• Data supplied:
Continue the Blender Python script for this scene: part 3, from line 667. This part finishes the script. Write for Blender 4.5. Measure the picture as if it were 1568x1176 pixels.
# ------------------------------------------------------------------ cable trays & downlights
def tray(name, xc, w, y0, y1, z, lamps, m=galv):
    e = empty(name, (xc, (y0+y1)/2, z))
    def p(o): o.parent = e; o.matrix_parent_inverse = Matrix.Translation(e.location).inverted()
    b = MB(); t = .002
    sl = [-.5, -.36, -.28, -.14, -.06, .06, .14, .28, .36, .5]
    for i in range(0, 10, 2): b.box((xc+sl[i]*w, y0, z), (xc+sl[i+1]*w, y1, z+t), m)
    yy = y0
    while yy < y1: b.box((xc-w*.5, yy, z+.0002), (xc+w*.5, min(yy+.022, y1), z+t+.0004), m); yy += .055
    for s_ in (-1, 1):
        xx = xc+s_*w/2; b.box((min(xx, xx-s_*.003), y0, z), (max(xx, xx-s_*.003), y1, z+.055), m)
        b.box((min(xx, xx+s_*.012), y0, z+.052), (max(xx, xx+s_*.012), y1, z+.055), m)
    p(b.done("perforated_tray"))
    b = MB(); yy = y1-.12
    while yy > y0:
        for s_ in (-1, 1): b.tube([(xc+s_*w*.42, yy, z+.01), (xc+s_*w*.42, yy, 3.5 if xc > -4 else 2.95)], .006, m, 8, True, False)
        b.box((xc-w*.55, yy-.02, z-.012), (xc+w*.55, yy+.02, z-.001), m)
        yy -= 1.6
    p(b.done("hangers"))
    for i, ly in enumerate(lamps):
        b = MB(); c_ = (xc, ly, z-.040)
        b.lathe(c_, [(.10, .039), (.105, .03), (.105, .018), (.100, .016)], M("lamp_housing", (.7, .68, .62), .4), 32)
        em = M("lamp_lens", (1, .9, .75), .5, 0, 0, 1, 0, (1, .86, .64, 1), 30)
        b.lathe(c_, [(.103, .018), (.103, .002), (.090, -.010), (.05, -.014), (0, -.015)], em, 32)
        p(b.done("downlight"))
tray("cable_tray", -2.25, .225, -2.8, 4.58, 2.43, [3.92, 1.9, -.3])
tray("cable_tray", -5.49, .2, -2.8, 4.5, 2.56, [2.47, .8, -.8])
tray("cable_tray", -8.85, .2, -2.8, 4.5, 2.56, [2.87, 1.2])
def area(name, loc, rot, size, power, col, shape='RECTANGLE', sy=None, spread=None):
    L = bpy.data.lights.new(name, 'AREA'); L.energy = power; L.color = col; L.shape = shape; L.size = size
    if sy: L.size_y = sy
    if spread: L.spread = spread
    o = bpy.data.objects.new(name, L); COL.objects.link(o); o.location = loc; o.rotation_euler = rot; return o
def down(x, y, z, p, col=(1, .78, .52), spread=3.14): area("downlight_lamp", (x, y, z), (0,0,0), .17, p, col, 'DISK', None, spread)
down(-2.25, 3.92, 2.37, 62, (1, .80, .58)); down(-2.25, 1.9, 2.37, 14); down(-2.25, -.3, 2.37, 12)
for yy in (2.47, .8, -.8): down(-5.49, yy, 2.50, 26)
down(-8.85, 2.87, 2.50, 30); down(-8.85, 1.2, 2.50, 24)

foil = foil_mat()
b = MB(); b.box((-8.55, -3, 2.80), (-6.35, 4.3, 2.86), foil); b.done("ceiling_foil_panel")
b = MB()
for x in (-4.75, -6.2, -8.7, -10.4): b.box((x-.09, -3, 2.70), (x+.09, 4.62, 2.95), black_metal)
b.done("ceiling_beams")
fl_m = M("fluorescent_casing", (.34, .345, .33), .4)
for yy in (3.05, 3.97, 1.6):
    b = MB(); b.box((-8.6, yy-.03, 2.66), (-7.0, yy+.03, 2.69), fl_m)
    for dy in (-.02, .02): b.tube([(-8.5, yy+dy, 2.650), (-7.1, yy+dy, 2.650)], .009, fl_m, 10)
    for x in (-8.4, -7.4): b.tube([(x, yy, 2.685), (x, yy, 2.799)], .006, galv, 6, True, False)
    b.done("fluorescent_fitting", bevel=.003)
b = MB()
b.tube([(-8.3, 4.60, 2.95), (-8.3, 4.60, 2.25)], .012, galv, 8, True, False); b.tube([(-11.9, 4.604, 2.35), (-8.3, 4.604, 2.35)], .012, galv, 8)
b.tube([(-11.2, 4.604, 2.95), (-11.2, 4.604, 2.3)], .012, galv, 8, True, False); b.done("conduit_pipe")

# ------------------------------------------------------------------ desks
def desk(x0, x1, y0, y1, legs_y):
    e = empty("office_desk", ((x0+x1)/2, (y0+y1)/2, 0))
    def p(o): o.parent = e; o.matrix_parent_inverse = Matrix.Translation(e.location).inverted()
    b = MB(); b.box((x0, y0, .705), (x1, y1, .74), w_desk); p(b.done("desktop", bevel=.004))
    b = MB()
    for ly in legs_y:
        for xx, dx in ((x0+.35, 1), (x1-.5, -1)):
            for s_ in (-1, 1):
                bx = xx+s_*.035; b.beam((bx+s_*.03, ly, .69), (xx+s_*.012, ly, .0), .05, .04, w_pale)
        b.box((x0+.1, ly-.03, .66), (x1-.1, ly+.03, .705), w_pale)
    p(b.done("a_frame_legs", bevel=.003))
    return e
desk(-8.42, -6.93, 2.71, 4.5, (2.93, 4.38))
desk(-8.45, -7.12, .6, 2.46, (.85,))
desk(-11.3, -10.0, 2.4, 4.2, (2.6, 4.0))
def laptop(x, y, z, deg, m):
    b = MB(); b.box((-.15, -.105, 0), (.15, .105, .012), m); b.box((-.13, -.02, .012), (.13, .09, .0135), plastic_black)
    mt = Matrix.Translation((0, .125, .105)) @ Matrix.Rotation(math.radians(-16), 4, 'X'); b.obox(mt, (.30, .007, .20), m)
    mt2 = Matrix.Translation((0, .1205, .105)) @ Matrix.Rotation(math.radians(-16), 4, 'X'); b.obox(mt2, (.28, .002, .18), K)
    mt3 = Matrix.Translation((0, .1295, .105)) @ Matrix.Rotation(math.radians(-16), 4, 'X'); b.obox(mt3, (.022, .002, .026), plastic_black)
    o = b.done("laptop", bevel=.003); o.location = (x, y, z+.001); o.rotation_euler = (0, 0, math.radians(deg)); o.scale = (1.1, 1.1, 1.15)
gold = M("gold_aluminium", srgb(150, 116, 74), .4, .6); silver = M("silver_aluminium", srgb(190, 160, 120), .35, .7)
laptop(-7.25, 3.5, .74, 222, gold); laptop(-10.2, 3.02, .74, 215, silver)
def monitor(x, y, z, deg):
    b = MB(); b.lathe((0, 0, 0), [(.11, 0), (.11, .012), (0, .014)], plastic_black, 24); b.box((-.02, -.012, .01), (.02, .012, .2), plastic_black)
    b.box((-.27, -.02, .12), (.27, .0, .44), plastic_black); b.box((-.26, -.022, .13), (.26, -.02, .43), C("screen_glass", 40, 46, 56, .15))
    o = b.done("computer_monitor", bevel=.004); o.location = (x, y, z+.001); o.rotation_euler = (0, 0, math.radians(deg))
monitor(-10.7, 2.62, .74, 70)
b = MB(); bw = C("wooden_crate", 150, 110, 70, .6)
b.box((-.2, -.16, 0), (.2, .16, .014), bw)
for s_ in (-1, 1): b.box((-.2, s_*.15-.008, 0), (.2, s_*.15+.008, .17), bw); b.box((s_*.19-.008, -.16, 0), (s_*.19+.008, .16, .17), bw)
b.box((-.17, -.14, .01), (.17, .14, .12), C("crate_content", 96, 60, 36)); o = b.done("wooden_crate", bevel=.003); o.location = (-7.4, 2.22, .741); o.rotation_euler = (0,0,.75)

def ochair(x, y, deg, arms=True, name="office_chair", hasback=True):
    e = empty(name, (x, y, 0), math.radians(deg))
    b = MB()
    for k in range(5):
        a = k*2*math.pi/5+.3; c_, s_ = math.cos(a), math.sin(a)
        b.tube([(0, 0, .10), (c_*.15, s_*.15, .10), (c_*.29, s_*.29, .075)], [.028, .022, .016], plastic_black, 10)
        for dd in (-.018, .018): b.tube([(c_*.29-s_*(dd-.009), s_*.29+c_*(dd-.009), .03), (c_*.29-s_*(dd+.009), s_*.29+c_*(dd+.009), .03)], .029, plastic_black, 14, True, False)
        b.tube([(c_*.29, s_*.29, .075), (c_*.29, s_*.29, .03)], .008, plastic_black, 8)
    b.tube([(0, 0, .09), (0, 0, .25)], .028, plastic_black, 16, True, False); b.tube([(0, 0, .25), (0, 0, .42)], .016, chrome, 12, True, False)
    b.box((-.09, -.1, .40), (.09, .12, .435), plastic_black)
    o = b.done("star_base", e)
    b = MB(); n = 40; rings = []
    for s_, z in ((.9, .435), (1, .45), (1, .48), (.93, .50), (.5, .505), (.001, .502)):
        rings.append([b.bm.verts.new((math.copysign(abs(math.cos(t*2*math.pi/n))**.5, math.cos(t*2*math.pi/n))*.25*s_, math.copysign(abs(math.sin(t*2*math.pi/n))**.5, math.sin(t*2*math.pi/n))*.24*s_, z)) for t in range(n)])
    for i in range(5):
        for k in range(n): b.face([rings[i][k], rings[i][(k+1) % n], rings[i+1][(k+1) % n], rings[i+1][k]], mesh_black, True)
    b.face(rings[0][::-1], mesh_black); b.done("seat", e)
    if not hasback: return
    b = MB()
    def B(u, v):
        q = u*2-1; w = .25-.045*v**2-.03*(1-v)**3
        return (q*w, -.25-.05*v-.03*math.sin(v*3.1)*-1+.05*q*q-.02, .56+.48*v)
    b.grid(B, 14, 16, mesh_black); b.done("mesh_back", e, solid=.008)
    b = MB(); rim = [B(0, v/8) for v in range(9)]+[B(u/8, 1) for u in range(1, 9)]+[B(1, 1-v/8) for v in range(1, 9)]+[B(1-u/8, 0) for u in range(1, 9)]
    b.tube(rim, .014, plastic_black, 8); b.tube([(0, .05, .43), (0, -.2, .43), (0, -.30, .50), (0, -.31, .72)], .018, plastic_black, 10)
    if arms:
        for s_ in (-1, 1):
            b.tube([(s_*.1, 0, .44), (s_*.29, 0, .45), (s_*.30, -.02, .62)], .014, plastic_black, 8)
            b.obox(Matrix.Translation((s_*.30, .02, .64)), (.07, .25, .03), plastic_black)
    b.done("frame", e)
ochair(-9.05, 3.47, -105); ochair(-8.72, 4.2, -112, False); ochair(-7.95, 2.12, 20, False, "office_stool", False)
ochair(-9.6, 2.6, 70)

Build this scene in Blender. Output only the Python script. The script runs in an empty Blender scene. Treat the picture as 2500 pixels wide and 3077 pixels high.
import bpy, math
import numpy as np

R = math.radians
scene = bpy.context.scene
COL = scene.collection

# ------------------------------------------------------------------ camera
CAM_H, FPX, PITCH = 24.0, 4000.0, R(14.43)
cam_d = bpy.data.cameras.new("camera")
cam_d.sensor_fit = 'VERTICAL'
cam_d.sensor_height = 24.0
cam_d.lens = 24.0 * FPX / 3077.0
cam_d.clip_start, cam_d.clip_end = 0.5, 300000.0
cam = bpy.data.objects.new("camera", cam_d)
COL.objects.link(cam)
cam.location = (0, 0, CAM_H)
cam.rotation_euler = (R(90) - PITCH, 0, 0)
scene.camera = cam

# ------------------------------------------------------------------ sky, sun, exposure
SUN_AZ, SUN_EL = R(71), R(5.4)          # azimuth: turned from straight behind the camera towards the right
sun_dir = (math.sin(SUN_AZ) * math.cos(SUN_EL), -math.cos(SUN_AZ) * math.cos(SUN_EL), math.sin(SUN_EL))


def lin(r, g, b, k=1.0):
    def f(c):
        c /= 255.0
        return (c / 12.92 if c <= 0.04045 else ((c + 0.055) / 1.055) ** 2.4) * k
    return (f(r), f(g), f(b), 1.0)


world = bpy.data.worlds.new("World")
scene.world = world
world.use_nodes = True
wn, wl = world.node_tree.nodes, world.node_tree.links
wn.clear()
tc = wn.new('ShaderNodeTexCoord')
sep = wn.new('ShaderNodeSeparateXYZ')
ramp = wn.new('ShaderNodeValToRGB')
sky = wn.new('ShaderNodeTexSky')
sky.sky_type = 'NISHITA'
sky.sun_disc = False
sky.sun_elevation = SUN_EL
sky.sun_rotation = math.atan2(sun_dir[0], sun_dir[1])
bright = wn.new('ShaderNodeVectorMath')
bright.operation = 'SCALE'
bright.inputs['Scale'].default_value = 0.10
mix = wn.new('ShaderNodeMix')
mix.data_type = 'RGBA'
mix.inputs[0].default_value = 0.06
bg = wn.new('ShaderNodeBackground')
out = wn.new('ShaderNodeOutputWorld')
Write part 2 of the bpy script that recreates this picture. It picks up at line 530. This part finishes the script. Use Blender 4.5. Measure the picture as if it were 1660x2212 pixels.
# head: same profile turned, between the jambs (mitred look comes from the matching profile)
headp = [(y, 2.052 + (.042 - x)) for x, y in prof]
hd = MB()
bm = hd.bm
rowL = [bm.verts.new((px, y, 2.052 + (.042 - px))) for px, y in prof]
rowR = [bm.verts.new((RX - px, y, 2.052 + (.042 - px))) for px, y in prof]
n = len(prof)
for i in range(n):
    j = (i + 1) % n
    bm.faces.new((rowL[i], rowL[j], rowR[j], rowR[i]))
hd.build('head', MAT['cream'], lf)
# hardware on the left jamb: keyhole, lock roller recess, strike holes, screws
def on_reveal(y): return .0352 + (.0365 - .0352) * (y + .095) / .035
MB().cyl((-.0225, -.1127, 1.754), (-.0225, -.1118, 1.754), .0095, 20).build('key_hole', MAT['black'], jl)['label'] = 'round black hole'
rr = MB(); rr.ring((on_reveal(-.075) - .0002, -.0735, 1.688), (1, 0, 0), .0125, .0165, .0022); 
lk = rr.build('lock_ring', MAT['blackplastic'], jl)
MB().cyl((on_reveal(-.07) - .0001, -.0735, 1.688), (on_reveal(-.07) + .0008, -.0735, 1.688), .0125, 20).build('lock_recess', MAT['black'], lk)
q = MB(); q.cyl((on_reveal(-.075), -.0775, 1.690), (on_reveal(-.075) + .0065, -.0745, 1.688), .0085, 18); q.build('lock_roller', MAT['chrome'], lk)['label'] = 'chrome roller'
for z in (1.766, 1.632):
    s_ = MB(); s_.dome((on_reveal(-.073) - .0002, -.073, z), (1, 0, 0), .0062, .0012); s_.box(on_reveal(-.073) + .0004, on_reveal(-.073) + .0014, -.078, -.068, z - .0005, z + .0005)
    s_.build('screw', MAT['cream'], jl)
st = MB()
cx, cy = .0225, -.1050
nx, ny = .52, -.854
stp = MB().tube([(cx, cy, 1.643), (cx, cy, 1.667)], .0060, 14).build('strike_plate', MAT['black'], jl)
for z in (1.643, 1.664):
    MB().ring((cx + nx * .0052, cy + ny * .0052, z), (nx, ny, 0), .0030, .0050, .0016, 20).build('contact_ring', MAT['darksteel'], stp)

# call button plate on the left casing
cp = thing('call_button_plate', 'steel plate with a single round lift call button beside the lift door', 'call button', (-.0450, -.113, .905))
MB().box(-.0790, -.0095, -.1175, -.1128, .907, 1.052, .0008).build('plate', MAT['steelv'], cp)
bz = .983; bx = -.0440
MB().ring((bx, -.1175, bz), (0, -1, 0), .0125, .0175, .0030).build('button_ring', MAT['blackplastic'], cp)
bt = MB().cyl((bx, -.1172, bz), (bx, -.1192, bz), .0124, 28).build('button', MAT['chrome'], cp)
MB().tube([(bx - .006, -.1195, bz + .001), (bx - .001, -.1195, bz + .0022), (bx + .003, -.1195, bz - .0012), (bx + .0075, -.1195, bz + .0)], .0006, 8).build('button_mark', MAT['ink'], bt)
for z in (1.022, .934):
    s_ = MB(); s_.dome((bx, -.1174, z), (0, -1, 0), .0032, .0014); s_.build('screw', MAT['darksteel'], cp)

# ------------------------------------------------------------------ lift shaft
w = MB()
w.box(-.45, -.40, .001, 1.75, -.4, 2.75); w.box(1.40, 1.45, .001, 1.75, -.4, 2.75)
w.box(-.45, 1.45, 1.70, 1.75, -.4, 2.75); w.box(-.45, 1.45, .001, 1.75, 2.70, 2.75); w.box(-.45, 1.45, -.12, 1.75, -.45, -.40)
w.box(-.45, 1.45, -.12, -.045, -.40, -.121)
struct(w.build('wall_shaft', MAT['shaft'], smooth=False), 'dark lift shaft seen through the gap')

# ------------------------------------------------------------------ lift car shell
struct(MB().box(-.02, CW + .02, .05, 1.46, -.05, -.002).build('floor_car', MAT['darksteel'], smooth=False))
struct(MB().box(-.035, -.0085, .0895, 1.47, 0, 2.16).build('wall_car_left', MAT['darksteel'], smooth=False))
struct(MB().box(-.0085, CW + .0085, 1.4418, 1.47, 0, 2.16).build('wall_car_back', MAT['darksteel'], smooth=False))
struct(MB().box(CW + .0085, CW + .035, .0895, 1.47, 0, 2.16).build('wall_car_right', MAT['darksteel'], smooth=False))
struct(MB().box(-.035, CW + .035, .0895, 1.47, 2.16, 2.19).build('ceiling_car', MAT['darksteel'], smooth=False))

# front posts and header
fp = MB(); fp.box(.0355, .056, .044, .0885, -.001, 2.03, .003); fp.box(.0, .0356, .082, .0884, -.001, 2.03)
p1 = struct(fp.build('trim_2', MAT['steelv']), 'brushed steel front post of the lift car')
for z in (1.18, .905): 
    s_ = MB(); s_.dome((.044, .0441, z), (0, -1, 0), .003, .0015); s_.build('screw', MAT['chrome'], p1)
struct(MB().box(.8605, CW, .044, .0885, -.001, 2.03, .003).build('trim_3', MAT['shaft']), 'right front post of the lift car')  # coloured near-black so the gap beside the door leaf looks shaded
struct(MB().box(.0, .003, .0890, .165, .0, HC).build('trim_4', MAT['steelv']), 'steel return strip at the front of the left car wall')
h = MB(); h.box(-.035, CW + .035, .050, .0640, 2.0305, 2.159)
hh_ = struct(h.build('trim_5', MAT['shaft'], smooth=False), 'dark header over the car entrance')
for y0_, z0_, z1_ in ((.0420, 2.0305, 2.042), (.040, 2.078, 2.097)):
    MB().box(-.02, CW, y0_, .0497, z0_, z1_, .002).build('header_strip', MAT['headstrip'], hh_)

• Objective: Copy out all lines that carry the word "picture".

• Result of the exercise:
Continue the Blender Python script for this scene: part 3, from line 667. This part finishes the script. Write for Blender 4.5. Measure the picture as if it were 1568x1176 pixels.
Build this scene in Blender. Output only the Python script. The script runs in an empty Blender scene. Treat the picture as 2500 pixels wide and 3077 pixels high.
Write part 2 of the bpy script that recreates this picture. It picks up at line 530. This part finishes the script. Use Blender 4.5. Measure the picture as if it were 1660x2212 pixels.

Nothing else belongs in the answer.